Frances Posted January 10, 2008 Posted January 10, 2008 I also agree with reboot! If the unhappy person in the marriage knows there's a problem, is it not also their responsibility to take corrective action instead of contributing to the demise of the commitment? Every situation is different, but ultimately you made a commitment to the other person. An EA offers no remedy for the relationship, but instead only compounds the problem exponentially. If abuse, loss of life, or long term mental degradation is involved then a dissolving of the marriage should be considered. Unfortunately many people don't know how to handle their situation and make the mistake of straying from their partner in desperate need of having their needs met.
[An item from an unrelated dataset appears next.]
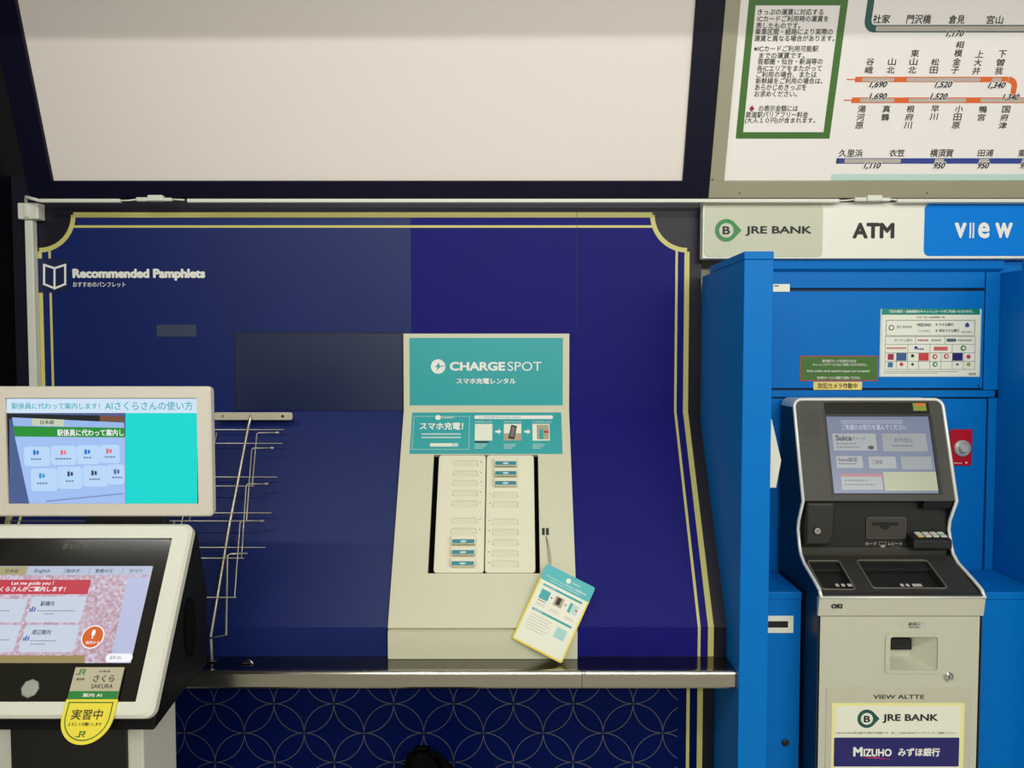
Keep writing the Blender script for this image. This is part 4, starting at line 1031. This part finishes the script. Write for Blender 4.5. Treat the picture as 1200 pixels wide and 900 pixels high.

The strayer is to blame for making things worse with the affair, but I do agree the other spouse needs to understand how they contributed to the estrangement. I think what you have said makes very good sense. In my case had my h been willing to deal with the problems we had which I was well aware of i.e legal problems (not of our making),too many kids, lack of money but mostly time and energy to communicate. The odd thing is that our sex life was reasonably okay which was most likely why he had an EA and not a PA. We were in the trouble together and we should have dealt with it together, instead he did make things so much worse. We have have recovered from those problems but we are or I should say I am left with the pain that his EA has caused.